Index Coding over Noisy Channels and Some Applications
Abstract
A broadcast channel that is very effective for disseminating common content becomes highly inefficient when the users request different content. To address this inefficiency of the broadcast channel over which a server transmits distinct contents to different caching receivers, the concept of index coding was introduced by Birk and Kol in ``Informed-source coding-on-demand (ISCOD) over broadcast channels'' in Proceedings. IEEE INFOCOM, 1998. In an index coding problem (ICP), a server with access to a set of messages broadcasts over a forward channel to a group of caching receivers. Each receiver has a subset of the messages available in its cache and requests a non-intersecting subset of messages from the server. The server is informed about the cached contents at the receivers through a slow backward channel. Index coding aims to satisfy the message requests of all the receivers with the minimum number of server transmissions by utilizing the information of receivers' cached contents and their data requests. This problem, a variant of source coding with side information, has applications in several engineering problems in network communication, such as content broadcasting, device-to-device communication, distributed caching, distributed computation, and interference management. While most of the literature on index coding focuses on noiseless broadcast, our work focuses on various sub-classes of index coding problems and their applications, predominantly when the transmissions are over noisy broadcast channels.
We consider a binary-modulated transmission of index codes over continuous-output channels for single uniprior ICPs and develop algorithmic solutions which have reduced average probability of error. For the noisy ICP with M-ary modulated transmission, the ML decoding strategy proposed by Sudhakaran et al. in ``Index Coded PSK Modulation for Prioritized Receivers," in IEEE Transactions on Vehicular Technology, Dec. 2017, resulted in the question of whether the central server's encoding scheme should be an index code or whether any set of transmissions encoding across the entire library of messages is sufficient. We prove that index codes are necessary for solving such problems. We also address how to map index-coded vectors to signal points on a square QAM constellation and prove that unlike in uncoded point-to-point communication, cases can arise in a noisy ICP setting where M-PSK outperforms M-QAM. For the same class of ICPs, we propose multi-symbol PSK-modulated transmission, where the index-coded bits are mapped to complex symbols of multiple smaller-sized constellations for a bandwidth-performance trade-off.

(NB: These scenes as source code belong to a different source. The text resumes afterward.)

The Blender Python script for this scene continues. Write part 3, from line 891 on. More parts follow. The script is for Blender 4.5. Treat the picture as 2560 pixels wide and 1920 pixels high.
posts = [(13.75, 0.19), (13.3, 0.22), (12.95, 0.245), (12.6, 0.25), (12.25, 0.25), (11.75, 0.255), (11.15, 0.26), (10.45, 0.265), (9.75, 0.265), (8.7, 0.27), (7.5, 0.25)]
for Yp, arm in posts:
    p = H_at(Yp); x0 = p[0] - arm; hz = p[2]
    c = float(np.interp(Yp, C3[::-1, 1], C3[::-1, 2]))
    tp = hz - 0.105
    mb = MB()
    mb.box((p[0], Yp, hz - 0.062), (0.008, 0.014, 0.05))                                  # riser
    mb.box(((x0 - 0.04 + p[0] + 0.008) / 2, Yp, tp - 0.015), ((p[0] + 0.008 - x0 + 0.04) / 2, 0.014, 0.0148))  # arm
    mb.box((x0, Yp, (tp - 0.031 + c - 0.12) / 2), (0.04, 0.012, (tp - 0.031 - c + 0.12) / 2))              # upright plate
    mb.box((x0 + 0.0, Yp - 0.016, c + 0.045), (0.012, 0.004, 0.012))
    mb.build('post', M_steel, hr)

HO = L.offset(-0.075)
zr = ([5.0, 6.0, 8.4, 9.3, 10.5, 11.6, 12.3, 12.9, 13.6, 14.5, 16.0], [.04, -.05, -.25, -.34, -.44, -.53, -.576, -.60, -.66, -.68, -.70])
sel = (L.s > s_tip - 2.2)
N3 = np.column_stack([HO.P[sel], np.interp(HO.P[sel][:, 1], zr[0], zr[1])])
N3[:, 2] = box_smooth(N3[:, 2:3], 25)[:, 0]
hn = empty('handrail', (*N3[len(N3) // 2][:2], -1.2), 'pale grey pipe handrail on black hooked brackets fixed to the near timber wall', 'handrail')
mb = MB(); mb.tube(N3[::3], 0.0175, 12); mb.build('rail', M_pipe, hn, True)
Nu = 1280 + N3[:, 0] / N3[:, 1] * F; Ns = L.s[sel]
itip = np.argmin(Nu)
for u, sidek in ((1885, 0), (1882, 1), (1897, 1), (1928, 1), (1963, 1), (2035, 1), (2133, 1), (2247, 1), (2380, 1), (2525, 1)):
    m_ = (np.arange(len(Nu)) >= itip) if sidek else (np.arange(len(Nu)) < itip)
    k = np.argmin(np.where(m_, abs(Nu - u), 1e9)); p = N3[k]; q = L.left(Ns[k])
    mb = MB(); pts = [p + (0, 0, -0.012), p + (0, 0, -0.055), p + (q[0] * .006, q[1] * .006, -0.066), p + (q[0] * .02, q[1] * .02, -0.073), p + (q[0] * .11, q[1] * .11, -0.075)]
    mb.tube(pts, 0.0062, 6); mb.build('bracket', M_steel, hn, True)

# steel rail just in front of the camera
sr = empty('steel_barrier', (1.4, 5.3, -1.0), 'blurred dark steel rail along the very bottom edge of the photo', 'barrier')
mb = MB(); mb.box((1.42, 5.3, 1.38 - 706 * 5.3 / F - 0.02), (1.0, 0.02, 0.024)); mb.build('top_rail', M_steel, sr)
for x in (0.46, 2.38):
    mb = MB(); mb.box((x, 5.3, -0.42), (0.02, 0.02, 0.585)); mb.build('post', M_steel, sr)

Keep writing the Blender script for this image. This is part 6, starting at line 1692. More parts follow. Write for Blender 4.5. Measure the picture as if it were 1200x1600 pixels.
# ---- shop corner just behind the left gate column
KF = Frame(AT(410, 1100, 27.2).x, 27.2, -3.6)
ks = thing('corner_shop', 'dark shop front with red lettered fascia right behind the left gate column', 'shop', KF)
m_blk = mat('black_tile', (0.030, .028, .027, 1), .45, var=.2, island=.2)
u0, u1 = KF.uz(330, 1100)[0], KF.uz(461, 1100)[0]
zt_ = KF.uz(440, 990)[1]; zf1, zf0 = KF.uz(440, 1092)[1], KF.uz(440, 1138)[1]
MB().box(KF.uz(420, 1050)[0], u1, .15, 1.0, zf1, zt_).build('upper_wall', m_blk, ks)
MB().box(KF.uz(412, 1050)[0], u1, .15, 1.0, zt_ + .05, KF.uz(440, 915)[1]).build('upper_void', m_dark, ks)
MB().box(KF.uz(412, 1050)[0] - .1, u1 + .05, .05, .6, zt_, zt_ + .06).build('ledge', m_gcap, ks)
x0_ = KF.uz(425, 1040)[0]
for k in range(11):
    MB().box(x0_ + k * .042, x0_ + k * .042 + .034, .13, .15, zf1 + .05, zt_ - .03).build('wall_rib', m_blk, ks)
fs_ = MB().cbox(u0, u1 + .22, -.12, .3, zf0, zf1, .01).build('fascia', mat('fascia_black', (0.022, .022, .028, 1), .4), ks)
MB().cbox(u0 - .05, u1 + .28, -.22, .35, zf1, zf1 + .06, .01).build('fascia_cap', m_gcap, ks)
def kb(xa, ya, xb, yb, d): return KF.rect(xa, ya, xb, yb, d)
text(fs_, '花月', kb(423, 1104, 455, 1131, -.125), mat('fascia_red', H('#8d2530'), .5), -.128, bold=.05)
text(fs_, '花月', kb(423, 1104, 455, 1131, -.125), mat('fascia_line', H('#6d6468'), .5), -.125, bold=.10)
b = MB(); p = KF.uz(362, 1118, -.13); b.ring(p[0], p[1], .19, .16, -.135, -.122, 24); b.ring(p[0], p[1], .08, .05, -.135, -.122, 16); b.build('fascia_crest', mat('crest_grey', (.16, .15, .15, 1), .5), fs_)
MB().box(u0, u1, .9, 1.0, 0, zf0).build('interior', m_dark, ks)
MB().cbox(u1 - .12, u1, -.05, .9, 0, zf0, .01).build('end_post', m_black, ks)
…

Error correction for index coding was first considered by Dau et al. in the paper ``Error correction for index coding with side information,'' in IEEE Transactions on Information Theory, March 2013. A delta-error correcting index code is an encoding of the messages such that all the receivers can decode their required messages correctly in the presence of at most delta errors. Concatenating an optimal linear index code and a classical error-correcting code of minimum length, which can correct delta errors, will not always lead to optimal delta-error-correcting index codes. We develop optimal linear error-correcting transmission schemes for three different settings: a multi-access coded caching setting, a device-to-device coded caching setting, and a coded distributed computing setting. A few results in embedded index coding and coded caching derived using index coding techniques are also discussed. Finally, for two distributed computing settings, we propose a technique to reduce the recovery threshold, which is the minimum number of workers who should return their results for the master to be able to complete its task.
In short, this thesis focuses on various sub-classes of index coding problems and their applications in device-to-device communication, coded caching, and distributed computing, predominantly when the transmissions are over noisy broadcast channels.